Turning the back on a legend | Daily News

Turning the back on a legend

The Mahanayake of the Malwatte chapter, the Most Ven. Thibbotuwawe Sri Sumangala Thera, had an unusual visitor the other day. He was none other than Sinnaiah Muttaiah, the father of world record holder for the most number of test wickets, Muttaiah Muralitharan. Obsequies over, Muralitharan senior had a complain to make to the Chief Prelate. Ven. Thibbotuwawe was told that the Pallekelle Cricket Stadium, which was re-named after his son, after the latter’s record breaking feat of capturing 800 test wickets, has had the name removed by certain parties for unknown reasons.

We are not aware as to the real reasons behind the scrapping of the Murali name, from the stadium. Whatever it may be, it is only right that the Minister of Sports intervenes in the matter and have the name restored. We say this because Murali had placed the country in the world cricketing map in a way which even surpasses that of the country’s famous World Cup victory in 1996. Here is why? Sri Lanka was dethroned in the subsequent edition of the World Cup and never again achieved the feat. But Murali’s record breaking feat, is, admittedly, insurmountable and will live on for aeons. Here is a son of the soil, who had achieved something lasting for all Sri Lankans to cheer and be proud about, unlike politicians, who have stadiums named after them for delivering little or nothing of any lasting effect.

An inquiry should be launched to ascertain who was behind the move to have the Murali name removed from the stadium. A sports facility, once christened after an individual, rarely has had it’s name changed in this country. There is, in Antigua, a cricket stadium named after the great Sir Vivian Richards, who, though, is a cricketing icon, who has attained immortality in the sport, has nevertheless statistically not achieved anything that is unsurpassable. Murali’s 800 wickets tally, on the other hand, is indeed a superhuman effort and is bound to stand the test of time.

There are other reasons why those responsible for this act should reconsider their decision. Murali had been a unifying force, through his deeds on the cricketing field, which has gone a long way in bridging bridges in ethnic relations between the two major communities. All cricket fans, irrespective of their race, rejoiced when Murali spun his web to snare in the best of batsmen in the world and bring victory to Sri Lanka. The reception accorded to him at his final game at Galle, in the South, the Sinhala Buddhist heartland, where incidentally, he achieved his record breaking feat, was unprecedented. The entire stadium was bedecked with giant Mural cutouts and the sound of fire crackers that rang out when he claimed his 800th scalp and the carnival atmosphere that prevailed was certainly a spectacle that Galle would not have witnessed in a long time. It also has parallels, when Murlai was given the returning hero welcome in his home town, Kandy, where he was greeted by the multitudes, after almost claiming all twenty wickets to fall at the London Oval helping Sri Lanka rout England for the first time in their own den.

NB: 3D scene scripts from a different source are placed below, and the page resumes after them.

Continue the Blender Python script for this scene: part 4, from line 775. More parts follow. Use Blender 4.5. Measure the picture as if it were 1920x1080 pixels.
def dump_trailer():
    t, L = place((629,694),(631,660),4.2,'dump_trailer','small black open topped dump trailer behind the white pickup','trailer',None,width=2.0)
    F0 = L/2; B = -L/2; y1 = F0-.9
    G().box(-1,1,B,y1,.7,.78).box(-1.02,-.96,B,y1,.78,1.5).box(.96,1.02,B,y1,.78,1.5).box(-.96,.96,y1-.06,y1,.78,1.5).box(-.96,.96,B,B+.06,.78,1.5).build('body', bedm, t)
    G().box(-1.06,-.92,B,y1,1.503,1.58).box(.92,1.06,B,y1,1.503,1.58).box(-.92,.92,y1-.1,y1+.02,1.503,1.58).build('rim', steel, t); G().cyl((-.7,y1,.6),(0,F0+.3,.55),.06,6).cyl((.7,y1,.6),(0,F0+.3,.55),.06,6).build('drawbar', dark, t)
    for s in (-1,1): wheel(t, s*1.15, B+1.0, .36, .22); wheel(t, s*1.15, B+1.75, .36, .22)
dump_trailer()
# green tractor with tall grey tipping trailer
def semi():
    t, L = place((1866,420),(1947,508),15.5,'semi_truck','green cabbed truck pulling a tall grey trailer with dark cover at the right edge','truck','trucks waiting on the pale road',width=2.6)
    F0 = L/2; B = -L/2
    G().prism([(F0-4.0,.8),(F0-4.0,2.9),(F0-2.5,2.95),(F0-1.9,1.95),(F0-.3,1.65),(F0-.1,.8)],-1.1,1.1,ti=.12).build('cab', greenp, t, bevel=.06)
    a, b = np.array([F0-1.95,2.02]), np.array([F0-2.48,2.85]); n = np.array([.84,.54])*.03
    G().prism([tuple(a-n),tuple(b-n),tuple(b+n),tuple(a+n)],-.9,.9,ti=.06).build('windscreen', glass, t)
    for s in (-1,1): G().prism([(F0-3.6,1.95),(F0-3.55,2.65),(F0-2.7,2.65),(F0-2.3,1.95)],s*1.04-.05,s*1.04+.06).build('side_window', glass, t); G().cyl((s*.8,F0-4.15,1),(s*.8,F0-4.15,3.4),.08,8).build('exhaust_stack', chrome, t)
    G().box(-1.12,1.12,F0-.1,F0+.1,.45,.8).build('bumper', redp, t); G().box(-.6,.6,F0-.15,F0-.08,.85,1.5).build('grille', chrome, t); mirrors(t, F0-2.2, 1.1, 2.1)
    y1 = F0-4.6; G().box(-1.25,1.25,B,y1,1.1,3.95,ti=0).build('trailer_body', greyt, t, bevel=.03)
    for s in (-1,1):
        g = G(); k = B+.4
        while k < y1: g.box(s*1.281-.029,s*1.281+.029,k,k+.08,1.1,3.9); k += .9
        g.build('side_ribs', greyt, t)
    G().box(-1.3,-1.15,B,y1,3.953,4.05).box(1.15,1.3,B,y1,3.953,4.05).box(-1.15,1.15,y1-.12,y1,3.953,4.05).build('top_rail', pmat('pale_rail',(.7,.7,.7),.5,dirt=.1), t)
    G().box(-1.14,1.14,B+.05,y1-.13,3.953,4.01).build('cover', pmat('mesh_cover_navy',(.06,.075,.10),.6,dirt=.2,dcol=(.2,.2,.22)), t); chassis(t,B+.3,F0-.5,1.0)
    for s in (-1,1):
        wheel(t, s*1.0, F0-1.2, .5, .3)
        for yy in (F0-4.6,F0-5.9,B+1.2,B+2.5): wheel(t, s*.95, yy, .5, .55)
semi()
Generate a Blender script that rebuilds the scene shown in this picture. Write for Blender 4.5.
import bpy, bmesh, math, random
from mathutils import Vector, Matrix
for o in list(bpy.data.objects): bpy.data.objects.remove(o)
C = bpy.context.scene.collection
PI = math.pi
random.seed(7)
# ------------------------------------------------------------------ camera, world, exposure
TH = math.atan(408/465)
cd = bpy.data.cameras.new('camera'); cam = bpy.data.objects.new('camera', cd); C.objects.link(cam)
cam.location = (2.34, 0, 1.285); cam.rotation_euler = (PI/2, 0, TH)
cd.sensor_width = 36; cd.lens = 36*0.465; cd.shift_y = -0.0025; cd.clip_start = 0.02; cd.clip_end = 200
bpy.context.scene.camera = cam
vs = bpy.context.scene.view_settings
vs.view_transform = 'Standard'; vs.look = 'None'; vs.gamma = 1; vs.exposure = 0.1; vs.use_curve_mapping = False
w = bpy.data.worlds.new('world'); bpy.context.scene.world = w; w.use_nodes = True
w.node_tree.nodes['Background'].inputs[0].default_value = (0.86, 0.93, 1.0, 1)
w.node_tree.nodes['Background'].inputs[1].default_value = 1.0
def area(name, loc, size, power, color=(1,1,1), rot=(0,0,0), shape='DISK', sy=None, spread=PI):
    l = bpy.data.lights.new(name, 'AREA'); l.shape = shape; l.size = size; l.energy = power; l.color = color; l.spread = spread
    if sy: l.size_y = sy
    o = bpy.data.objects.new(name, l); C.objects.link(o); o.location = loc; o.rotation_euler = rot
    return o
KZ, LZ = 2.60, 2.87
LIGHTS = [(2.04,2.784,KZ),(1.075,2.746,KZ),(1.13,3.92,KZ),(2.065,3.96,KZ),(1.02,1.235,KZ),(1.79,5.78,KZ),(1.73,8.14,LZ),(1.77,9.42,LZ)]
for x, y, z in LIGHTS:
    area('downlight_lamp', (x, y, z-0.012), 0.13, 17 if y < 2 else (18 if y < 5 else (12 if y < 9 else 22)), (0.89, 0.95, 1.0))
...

It is time that the Cricket Board panjandrums rid themselves out of their pettiness and do justice by a sporting icon who has done the country proud. Sri Lanka’s cricketing stocks have hit rock bottom and it is best that the Cricket Board officials divert their energies on reviving the fortunes of the national team rather than to remove name boards on cricket stadiums.

The Sports Minister, meanwhile, should lose no time in re-naming the stadium after Murali, if indeed, the name had undergone a change, paying heed to the pleadings of a father who had bequeathed to Sri Lanka, a national asset.


That Herath gem

A comment made by JVP parliamentarian, Vijitha Herath is bound to confound many. Responding to a journalist, at a media briefing, the young MP said his party would accept the recent Rs. 100,000 allowance offered by the government to all MPs, but at the same time adding that they were opposed to the granting such an allowance.

By way of justification, the MP says that if they did not accept the allowance, others would grab this money, refused by them.”If our MPs refrain from accepting this allowance, others would rob it”, he said while also adding that they are opposed to it because MPs are receiving enough facilities.

We are intrigued. The JVP prides itself as a party that always has the public interest and well-being at heart and disports itself as a crusader against waste and misuse of public funds. But, here, it has not caviled at accepting this allowance, paid for by the public, with the lame excuse that it will be pocketed by others if it turns down the offer. The Rathu Sahodharayas were also known, in the past, not to draw their MPs’ salaries. Is the practice still on, or they have also joined the rest of the bandwagon?